Posted in GFYS, Literary Masterpieces, Loves, Rants with tags , , , , , , , , , , , on February 5, 2013 by ccartlidge

There is a feeling I have about the food.

Obviously, I expected to make adjustments in my eating habits. Over the years, I’ve learned the difficult way to attempt not to be the one picky eater because I feel bad being a privileged pain-in-the-ass. A conscious one anyway. For someone like me this is very difficult (cue snare and splash), and the feeling I get is that I might be setting myself up. I’ve never seen so much sugar bread in my life, nor have I ever been fond of green peppers. The lack of running water doesn’t bother me at all, except in the kitchen. No wonder everyone cooks outside.

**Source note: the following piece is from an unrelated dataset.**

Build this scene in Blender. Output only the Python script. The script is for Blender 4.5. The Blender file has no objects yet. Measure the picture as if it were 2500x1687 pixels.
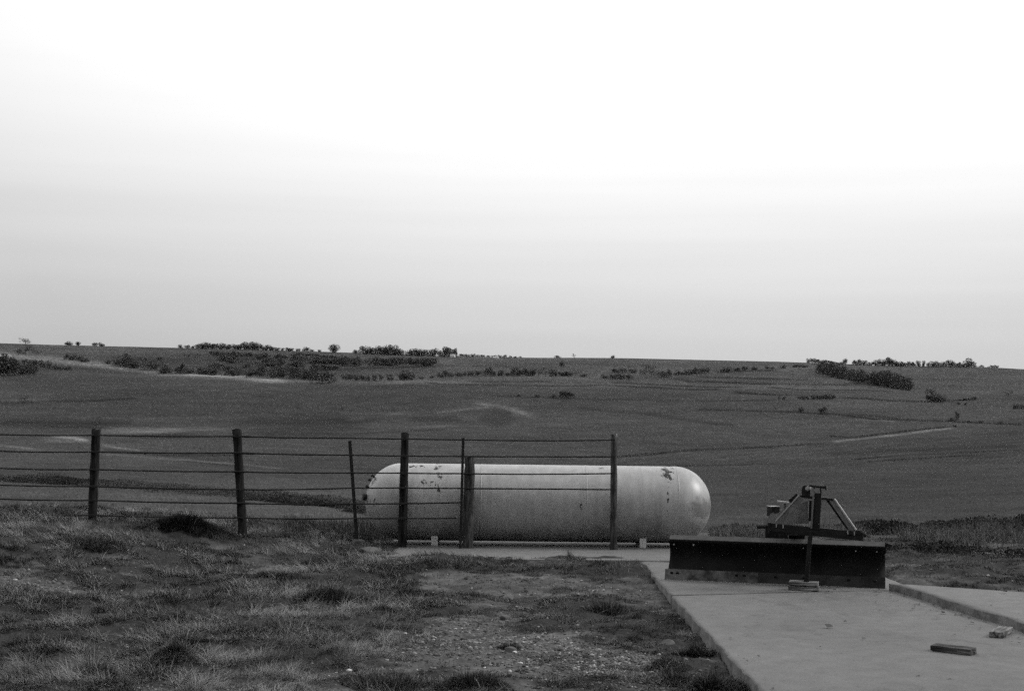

Theoretically I’ve got everything down, but I have a feeling my job will end up being largely reactive. That’s something, although lots of ideas seem good in theory. Do international non-profit organizations all run like this? My two roommates seem like their jobs revolve around sending emails to students or parents of students and I have no students (although I am grateful for this). We have a good time together, my roommates and I. It’s nice to have friends. I’ve heard there are other people who live in this house too, but I never ever see them so it remains a rumor. I do know that there is a cat. I did not invite him in, but apparently he was born in my closet and since the doors to the house don’t even close all the way, I can’t keep him out. Plus, he might get eaten out there. He just can’t sleep on my bed.

It’s very lush, so I was wondering when it would start raining. I’m not really surprised, but it rains a whole damn lot. It rained torrentially all day yesterday and now the road to the site is totally washed out. Of course we’re pouring concrete soon. Another bad omen. Now I take a shared taxi and walk the rest of the way, which is perfectly fine because I like to walk, but I don’t coo over children like other people and for obvious reasons they can’t help noticing the lone obroni girl walking through their village, and they have this totally adorable thing they do where they chant the same phrase at me in unison, over and over again.